-------- RECORDED DATA

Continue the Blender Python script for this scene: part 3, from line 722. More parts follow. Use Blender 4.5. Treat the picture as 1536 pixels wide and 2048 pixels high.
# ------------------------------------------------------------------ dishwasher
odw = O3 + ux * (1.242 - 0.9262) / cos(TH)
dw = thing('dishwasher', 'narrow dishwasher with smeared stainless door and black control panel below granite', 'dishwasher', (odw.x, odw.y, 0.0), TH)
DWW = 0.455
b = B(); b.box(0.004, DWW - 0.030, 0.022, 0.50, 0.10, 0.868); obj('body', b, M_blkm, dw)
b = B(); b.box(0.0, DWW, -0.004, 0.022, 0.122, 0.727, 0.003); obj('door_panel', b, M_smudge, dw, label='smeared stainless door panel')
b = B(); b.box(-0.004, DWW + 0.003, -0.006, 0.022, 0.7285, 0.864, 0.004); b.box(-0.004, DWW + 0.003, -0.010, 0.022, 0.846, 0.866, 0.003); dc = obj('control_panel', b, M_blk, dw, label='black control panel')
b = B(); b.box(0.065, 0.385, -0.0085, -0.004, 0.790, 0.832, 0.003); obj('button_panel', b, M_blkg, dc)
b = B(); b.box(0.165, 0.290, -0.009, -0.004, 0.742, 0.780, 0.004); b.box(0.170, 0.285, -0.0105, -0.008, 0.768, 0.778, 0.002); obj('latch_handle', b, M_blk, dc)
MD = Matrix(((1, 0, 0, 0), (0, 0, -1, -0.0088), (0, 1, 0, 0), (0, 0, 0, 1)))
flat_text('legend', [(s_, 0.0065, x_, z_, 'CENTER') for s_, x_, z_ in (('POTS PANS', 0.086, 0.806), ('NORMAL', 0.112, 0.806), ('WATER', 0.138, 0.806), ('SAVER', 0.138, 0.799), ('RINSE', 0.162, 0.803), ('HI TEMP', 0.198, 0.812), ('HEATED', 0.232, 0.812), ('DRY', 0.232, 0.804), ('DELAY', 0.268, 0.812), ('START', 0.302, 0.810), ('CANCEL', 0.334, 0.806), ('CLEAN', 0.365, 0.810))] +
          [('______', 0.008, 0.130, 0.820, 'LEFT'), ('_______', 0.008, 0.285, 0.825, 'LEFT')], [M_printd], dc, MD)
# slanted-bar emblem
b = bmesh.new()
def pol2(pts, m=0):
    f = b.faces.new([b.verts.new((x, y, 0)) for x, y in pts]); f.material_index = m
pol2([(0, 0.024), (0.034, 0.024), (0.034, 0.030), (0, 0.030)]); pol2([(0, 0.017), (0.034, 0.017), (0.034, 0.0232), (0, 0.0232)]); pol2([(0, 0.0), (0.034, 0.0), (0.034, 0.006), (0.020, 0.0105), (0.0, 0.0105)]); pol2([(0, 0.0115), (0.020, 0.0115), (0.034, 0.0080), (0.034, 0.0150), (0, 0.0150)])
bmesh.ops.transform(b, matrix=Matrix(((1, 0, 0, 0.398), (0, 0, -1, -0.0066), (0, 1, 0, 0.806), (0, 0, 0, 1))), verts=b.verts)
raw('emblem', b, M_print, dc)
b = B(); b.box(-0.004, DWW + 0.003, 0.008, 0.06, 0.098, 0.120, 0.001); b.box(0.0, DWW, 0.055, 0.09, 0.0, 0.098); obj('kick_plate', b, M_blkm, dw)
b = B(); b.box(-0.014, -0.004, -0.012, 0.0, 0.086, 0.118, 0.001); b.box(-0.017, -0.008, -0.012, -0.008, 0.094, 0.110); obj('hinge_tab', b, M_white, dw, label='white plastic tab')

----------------

THE TASK:
Return the whole listing exactly, with every line included.

FULL ANSWER:
Continue the Blender Python script for this scene: part 3, from line 722. More parts follow. Use Blender 4.5. Treat the picture as 1536 pixels wide and 2048 pixels high.
# ------------------------------------------------------------------ dishwasher
odw = O3 + ux * (1.242 - 0.9262) / cos(TH)
dw = thing('dishwasher', 'narrow dishwasher with smeared stainless door and black control panel below granite', 'dishwasher', (odw.x, odw.y, 0.0), TH)
DWW = 0.455
b = B(); b.box(0.004, DWW - 0.030, 0.022, 0.50, 0.10, 0.868); obj('body', b, M_blkm, dw)
b = B(); b.box(0.0, DWW, -0.004, 0.022, 0.122, 0.727, 0.003); obj('door_panel', b, M_smudge, dw, label='smeared stainless door panel')
b = B(); b.box(-0.004, DWW + 0.003, -0.006, 0.022, 0.7285, 0.864, 0.004); b.box(-0.004, DWW + 0.003, -0.010, 0.022, 0.846, 0.866, 0.003); dc = obj('control_panel', b, M_blk, dw, label='black control panel')
b = B(); b.box(0.065, 0.385, -0.0085, -0.004, 0.790, 0.832, 0.003); obj('button_panel', b, M_blkg, dc)
b = B(); b.box(0.165, 0.290, -0.009, -0.004, 0.742, 0.780, 0.004); b.box(0.170, 0.285, -0.0105, -0.008, 0.768, 0.778, 0.002); obj('latch_handle', b, M_blk, dc)
MD = Matrix(((1, 0, 0, 0), (0, 0, -1, -0.0088), (0, 1, 0, 0), (0, 0, 0, 1)))
flat_text('legend', [(s_, 0.0065, x_, z_, 'CENTER') for s_, x_, z_ in (('POTS PANS', 0.086, 0.806), ('NORMAL', 0.112, 0.806), ('WATER', 0.138, 0.806), ('SAVER', 0.138, 0.799), ('RINSE', 0.162, 0.803), ('HI TEMP', 0.198, 0.812), ('HEATED', 0.232, 0.812), ('DRY', 0.232, 0.804), ('DELAY', 0.268, 0.812), ('START', 0.302, 0.810), ('CANCEL', 0.334, 0.806), ('CLEAN', 0.365, 0.810))] +
          [('______', 0.008, 0.130, 0.820, 'LEFT'), ('_______', 0.008, 0.285, 0.825, 'LEFT')], [M_printd], dc, MD)
# slanted-bar emblem
b = bmesh.new()
def pol2(pts, m=0):
    f = b.faces.new([b.verts.new((x, y, 0)) for x, y in pts]); f.material_index = m
pol2([(0, 0.024), (0.034, 0.024), (0.034, 0.030), (0, 0.030)]); pol2([(0, 0.017), (0.034, 0.017), (0.034, 0.0232), (0, 0.0232)]); pol2([(0, 0.0), (0.034, 0.0), (0.034, 0.006), (0.020, 0.0105), (0.0, 0.0105)]); pol2([(0, 0.0115), (0.020, 0.0115), (0.034, 0.0080), (0.034, 0.0150), (0, 0.0150)])
bmesh.ops.transform(b, matrix=Matrix(((1, 0, 0, 0.398), (0, 0, -1, -0.0066), (0, 1, 0, 0.806), (0, 0, 0, 1))), verts=b.verts)
raw('emblem', b, M_print, dc)
b = B(); b.box(-0.004, DWW + 0.003, 0.008, 0.06, 0.098, 0.120, 0.001); b.box(0.0, DWW, 0.055, 0.09, 0.0, 0.098); obj('kick_plate', b, M_blkm, dw)
b = B(); b.box(-0.014, -0.004, -0.012, 0.0, 0.086, 0.118, 0.001); b.box(-0.017, -0.008, -0.012, -0.008, 0.094, 0.110); obj('hinge_tab', b, M_white, dw, label='white plastic tab')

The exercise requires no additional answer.